▶ _THE PROBLEM_:
Extract from the listing each line in which the word "this" appears.

* Start *

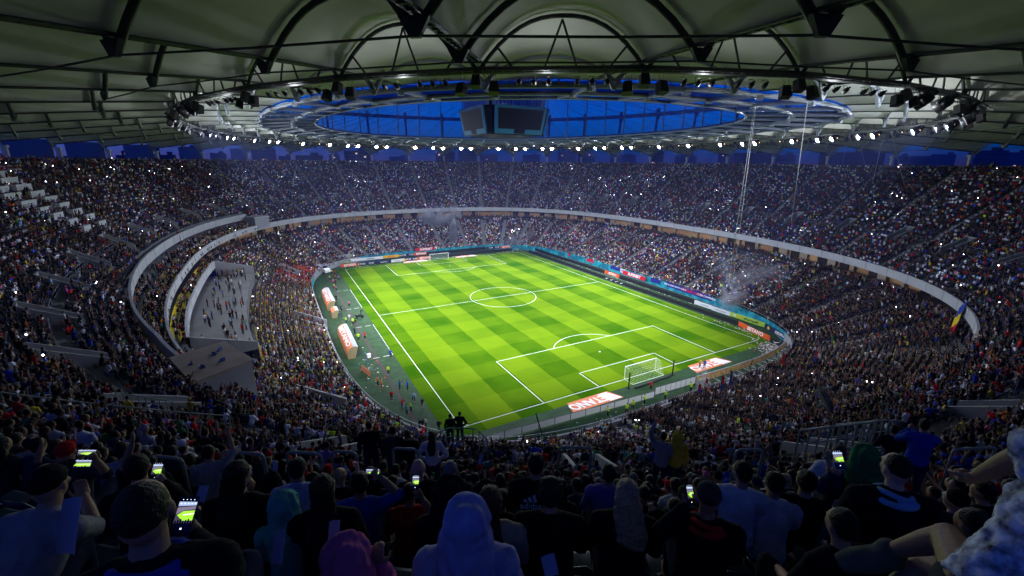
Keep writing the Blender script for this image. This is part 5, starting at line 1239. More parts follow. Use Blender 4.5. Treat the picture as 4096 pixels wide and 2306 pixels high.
# ---------------------------------------------------------------- advertising boards
AC = {'orange': (.75, .10, .01), 'red': (.55, .008, .015), 'navy': (.006, .015, .06), 'whiteb': (.70, .72, .72), 'blackb': (.006, .006, .008), 'yellowb': (.75, .42, .01), 'greenb': (.35, .55, .05), 'wood': (.50, .30, .12)}
def am(n): return mat('board_'+n, AC[n], .5, spec=.4)
M_W = mat('sign_white', (.85, .85, .85), .6); M_K = mat('sign_black', (.01, .01, .01), .6); M_RED = mat('sign_red', (.6, .01, .02), .6); M_YL = mat('sign_yellow', (.8, .5, .02), .6)
def board(p0, p1, h, col, texts=(), label='', z=0.05, th=.12, lean=.0, cat='advertising board', swoosh=0, name='advertising_board', disc=None):
    p0 = np.array([p0[0], p0[1], z]); p1 = np.array([p1[0], p1[1], z]); d = p1-p0; L = np.linalg.norm(d); d /= L; n_ = np.cross(d, [0, 0, 1.])
    r = empty(name, tuple(p0), label=label, cat=cat, group='advertising boards round the pitch')
    b = MB(); b.bar(np.array([0, 0, h/2]), d*L+np.array([0, 0, h/2]), th, h); b.build('panel', am(col), r)
    b = MB()
    for f in np.linspace(.02, .98, max(2, int(L/2.5))): b.bar(d*L*f-n_*th+[0, 0, h*.8], d*L*f-n_*.7, .05)
    b.build('strut', M_STEEL, r)
    for txt, size, f, mt, bold in texts:
        me = text_mesh(txt, size, .006, bold, .12 if bold else 0); me.materials.append(mt); o = bpy.data.objects.new('lettering', me); COL.objects.link(o); o.parent = r
        z_ = np.array([0, 0, 1.]); cpos = d*L*f+n_*(th/2+.012)+z_*h*.5
        o.matrix_local = Matrix(((d[0], 0, n_[0], cpos[0]), (d[1], 0, n_[1], cpos[1]), (d[2], 1, n_[2], cpos[2]), (0, 0, 0, 1)))
    if swoosh:
        b = MB()
        for k in range(swoosh):
            c = d*L*((k+.5)/swoosh)+n_*(th/2+.012)+np.array([0, 0, h*.42]); P = []
            for q in np.linspace(0, 1, 9): x_ = -.75+1.6*q; P.append(c+d*x_+np.array([0, 0, .9*q*q*.42-.18*math.sin(PI*min(1, q*1.8)) if q > 0 else .12]))
            w_ = [.02, .09, .11, .10, .08, .06, .045, .03, .005]
            G = [[p-np.array([0, 0, w]), p+np.array([0, 0, w])] for p, w in zip(P, w_)]; b.grid(G)
        b.build('swoosh_mark', M_W, r)
    if disc is not None:
        b = MB(); c = d*L*disc+n_*(th/2+.012)+np.array([0, 0, h*.5]); A = np.linspace(0, 2*PI, 16, endpoint=False); V = [c+(d*math.cos(q)+np.array([0, 0, 1.])*math.sin(q))*h*.32 for q in A]; b.add(V, [tuple(range(16))]); b.build('round_emblem', M_YL, r)
    return r
YN = 56.2
def nb(x0, x1, *a, y=YN, **k): return board((x0, y), (x1, y), *a, **k)
nb(-35, -29.4, 1.0, 'orange', (('BETANO', 1.0, .55, M_W, .03),), 'orange board with white lettering at the far left corner flag')
nb(-29.3, -23.3, 1.0, 'navy', (('FCSB', .8, .3, M_W, .01), ('FCSB', .8, .8, M_W, .01)), 'navy club board next to the far left corner', disc=.07)
nb(-23.2, -17.4, 1.0, 'navy', (('superbet', .7, .55, M_W, 0),), 'navy board with small lettering left of the far goal'); nb(-17.3, -12.4, 1.0, 'whiteb', (('Sanatatea', .55, .45, M_K, 0),), 'white board left of the far goal', disc=.9)
nb(-12.3, -7.4, 1.0, 'navy', (('FCSB', .8, .3, M_W, .01), ('FCSB', .8, .8, M_W, .01)), 'navy club board beside the far goal', disc=.07); nb(-7.3, -2.2, 1.0, 'orange', (('BETANO', 1.0, .55, M_W, .03),), 'orange board behind the left half of the far goal')
nb(3.5, 33.5, 1.0, 'blackb', (), 'long black unlit screen board right of the far goal')
nb(-31, -19.5, 1.0, 'whiteb', (('vitafoste', .8, .6, M_K, .01),), 'white board in the raised row behind the far left boards', y=59.6, z=1.0); nb(-19.4, -13.5, 1.0, 'yellowb', (('HELIX', 1.0, .5, M_RED, .02),), 'yellow board with red lettering in the raised row', y=59.8, z=1.0)
nb(-13.4, -7.6, 1.0, 'navy', (('FCSB', .8, .3, M_W, .01), ('FCSB', .8, .8, M_W, .01)), 'navy club board in the raised row', y=59.9, z=1.0, disc=.07); nb(-7.5, -2.6, 1.0, 'orange', (('BETANO', 1.0, .55, M_W, .03),), 'orange board in the raised row behind the far goal', y=60, z=1.0)
nb(-6.2, 1.6, 1.15, 'red', (('SUPERBET', 1.15, .55, M_W, .04),), 'big red board with white lettering above the far goal', y=62.6, z=2.0)
nb(-2.5, 23, 1.0, 'blackb', (), 'long black unlit screen board in the raised row at the far end', y=60, z=.9); nb(23.2, 29.2, 1.0, 'navy', (('FCSB', .8, .3, M_W, .01), ('FCSB', .8, .8, M_W, .01)), 'navy club board at the far right', y=59.4, z=.9); nb(29.4, 34, 1.0, 'orange', (('BETANO', .9, .55, M_W, .03),), 'orange board at the far right corner', y=58.6, z=.9)
XE = 38.1
def eb(y0, y1, *a, x=XE, **k): return board((x, y0), (x+k.pop('dx', 0), y1), *a, **k)
eb(50, 2.2, .95, 'blackb', (), 'black screen board along the far half of the right touchline'); eb(2, -7, .95, 'blackb', (), 'black board with four white ticks by the halfway line', swoosh=4); eb(-7.2, -45, .95, 'blackb', (), 'black screen board along the near half of the right touchline')
eb(50, 6, 1.0, 'blackb', (), 'black screen board in the raised back row, far half', x=41.2, z=.5); eb(5.8, -1.2, 1.0, 'orange', (('BETANO', .95, .55, M_W, .03),), 'orange board in the back row by the halfway line', x=41.2, z=.7); eb(-1.4, -30, 1.0, 'blackb', (), 'black screen board in the raised back row, near half', x=41.2, z=.5)
eb(1.5, -8.5, 1.3, 'red', (('SUPERBET', 1.25, .52, M_W, .04),), 'big red board with white lettering on legs by the teal wall', x=45.2, z=.9)
eb(-30.2, -35.5, 1.05, 'whiteb', (('e-conomic', .5, .6, M_K, 0),), 'white board at the smoking flare', x=41.2, z=.5); eb(-35.6, -40.8, 1.05, 'whiteb', (('www.cartea.ro', .5, .5, M_K, 0),), 'white board with black web address', x=41.0, z=.5)
eb(-41, -49.5, 1.1, 'greenb', (('Elfi', .7, .12, M_W, .01), ('#hartiaelfi', .85, .62, M_K, .01)), 'pale green board with a hashtag near the right corner', x=40.8, z=.6, disc=.27)
board((37.9, -45.2), (35.6, -54.0), 1.1, 'orange', (('BETANO', 1.15, .55, M_W, .04),), 'orange board with white lettering at the near right corner'); board((40.4, -50), (37.2, -57.6), 1.15, 'navy', (('DEDRU', .85, .55, M_W, .02),), 'navy board with round red emblem at the near right corner', z=.5, disc=.12); board((35.5, -54.2), (34.4, -57.5), 1.0, 'blackb', (), 'black board with one white tick at the near right corner', swoosh=1)
# supporters' cloth banners hung on the teal wall
M_BB = mat('banner_blue', (.012, .02, .22), .8); M_BR = mat('banner_red', (.5, .01, .03), .8); M_BW = mat('banner_white', (.6, .55, .65), .8)
def banner(t0, t1, z0, z1, m, label, txt='', size=.8, mt=M_W, parts=()):
    ts = np.linspace(t0, t1, 24); T = tin(ts); w = .03*np.sin(np.linspace(0, 14, 24)); b = MB()
    G = np.stack([up(ts, -T-.17+w*0, z0+w), up(ts, -T-.19, z1+w*.5), up(ts, -T-.15, z1+w*.5), up(ts, -T-.15, z0+w)], 1); b.grid(G); o = b.build('fan_banner', m); tag(o, label, 'banner', 'banners on the pitch side wall')
    for (txt, f, size, mt) in parts:
        n = len(txt); t = t0+(t1-t0)*f; p = up(t, -float(tin(t))-.21, (z0+z1)/2+.0); q = up(t+(t1-t0)*.02, -float(tin(t+(t1-t0)*.02))-.21, (z0+z1)/2); x = (q-p)/np.linalg.norm(q-p)
        stick_text('banner_lettering', txt, size, p, x, (0, 0, 1), mt, o, bold=.015)
def te_(y): return tpt(46.5, y)[0]-(40 if tpt(46.5, y)[0] > 20 else 0)
banner(te_(-16), te_(-32.0), .95, 2.35, M_BB, 'long dark blue fan banner with white and red lettering on the teal wall', parts=(('TRUP SI SUFLET PENTRU CULORI', .18, .55, M_W), ('STEAUA', .44, 1.1, M_BR), ('BUCURESTI', .62, 1.1, M_BR), ('ISTORIA CONTINUA', .85, .75, M_W)))
banner(te_(-9.5), te_(-13.5), .9, 2.2, M_BB, 'blue banner with yellow and red stripe left of the long dark blue banner'); banner(te_(9), te_(4.3), 1.0, 2.2, M_BB, 'blue and yellow banner left of the white one'); banner(te_(4.1), te_(1.8), .8, 2.2, M_BW, 'white banner with blue lettering beside the red board', parts=(('UNITI', .5, .6, M_BB),)); banner(te_(22), te_(18), 1.0, 2.2, M_BR, 'red and white club banner on the far teal wall'); banner(te_(33), te_(31.6), 1.0, 2.2, M_BR, 'small striped red banner farthest along the teal wall')
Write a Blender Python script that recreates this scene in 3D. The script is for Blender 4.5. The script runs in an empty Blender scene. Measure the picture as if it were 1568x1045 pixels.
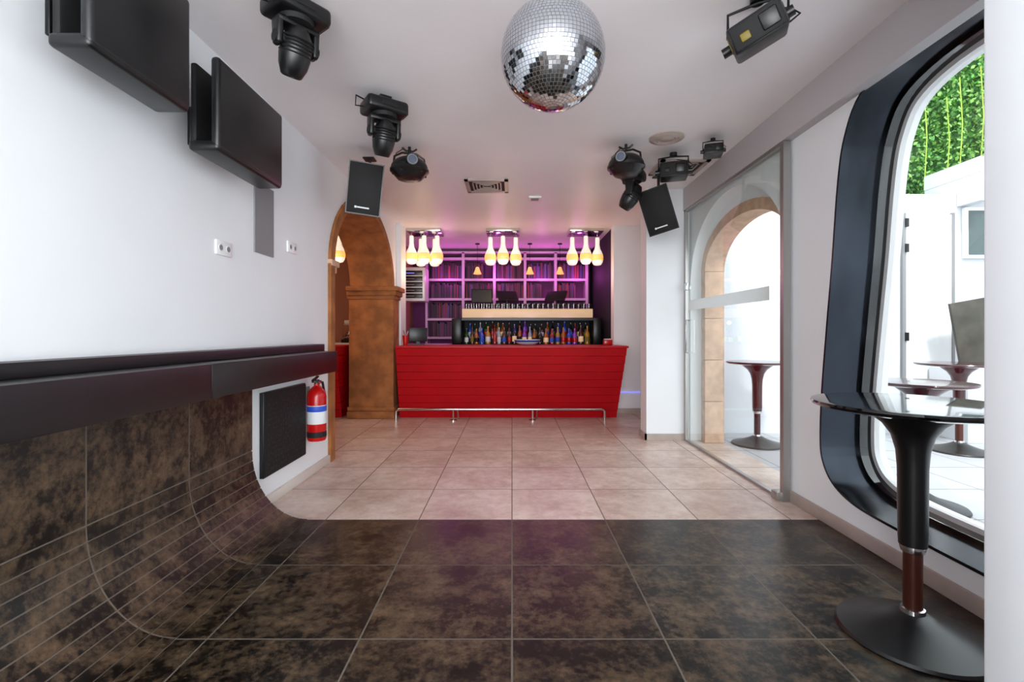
import bpy, bmesh, math, random
from mathutils import Matrix, Vector, Euler
random.seed(7)
scene=bpy.context.scene
C=bpy.context.collection
scene.view_settings.view_transform='Standard'
scene.view_settings.exposure=1.02

# ---------------------------------------------------------------- materials
def lin(c):
    r=[]
    for v in c[:3]:
        v=v/255.0
        r.append(v/12.92 if v<=0.04045 else ((v+0.055)/1.055)**2.4)
    return (r[0],r[1],r[2],1)
def newmat(name):
    m=bpy.data.materials.new(name); m.use_nodes=True
    nt=m.node_tree; return m,nt,nt.nodes['Principled BSDF']
def pbr(name,col,rough=0.5,metal=0.0,noise=0.0,nscale=8.0,emit=None,estr=0.0,bump=0.0,spec=None,coat=0.0,stretch=None):
    m,nt,b=newmat(name)
    c=lin(col)
    b.inputs['Base Color'].default_value=c
    b.inputs['Roughness'].default_value=rough
    b.inputs['Metallic'].default_value=metal
    if spec is not None: b.inputs['Specular IOR Level'].default_value=spec
    if coat: b.inputs['Coat Weight'].default_value=coat; b.inputs['Coat Roughness'].default_value=0.05
    if emit: 
        b.inputs['Emission Color'].default_value=lin(emit); b.inputs['Emission Strength'].default_value=estr
    if noise or bump:
        tc=nt.nodes.new('ShaderNodeTexCoord')
        n=nt.nodes.new('ShaderNodeTexNoise'); n.inputs['Scale'].default_value=nscale; n.inputs['Detail'].default_value=6
        src=tc.outputs['Object']
        if stretch:
            mp=nt.nodes.new('ShaderNodeMapping'); mp.inputs['Scale'].default_value=stretch; nt.links.new(src,mp.inputs[0]); src=mp.outputs[0]
        nt.links.new(src,n.inputs['Vector'])
        if noise:
            r=nt.nodes.new('ShaderNodeValToRGB')
            r.color_ramp.elements[0].position=0.35; r.color_ramp.elements[1].position=0.65
            r.color_ramp.elements[0].color=[x*(1-noise) for x in c[:3]]+[1]
            r.color_ramp.elements[1].color=[min(1,x*(1+noise)) for x in c[:3]]+[1]
            nt.links.new(n.outputs['Fac'],r.inputs['Fac']); nt.links.new(r.outputs['Color'],b.inputs['Base Color'])
        if bump:
            bp=nt.nodes.new('ShaderNodeBump'); bp.inputs['Strength'].default_value=bump; bp.inputs['Distance'].default_value=0.01
            nt.links.new(n.outputs['Fac'],bp.inputs['Height']); nt.links.new(bp.outputs['Normal'],b.inputs['Normal'])
    return m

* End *

▶ _ANSWER IN FULL_:
Keep writing the Blender script for this image. This is part 5, starting at line 1239. More parts follow. Use Blender 4.5. Treat the picture as 4096 pixels wide and 2306 pixels high.
Write a Blender Python script that recreates this scene in 3D. The script is for Blender 4.5. The script runs in an empty Blender scene. Measure the picture as if it were 1568x1045 pixels.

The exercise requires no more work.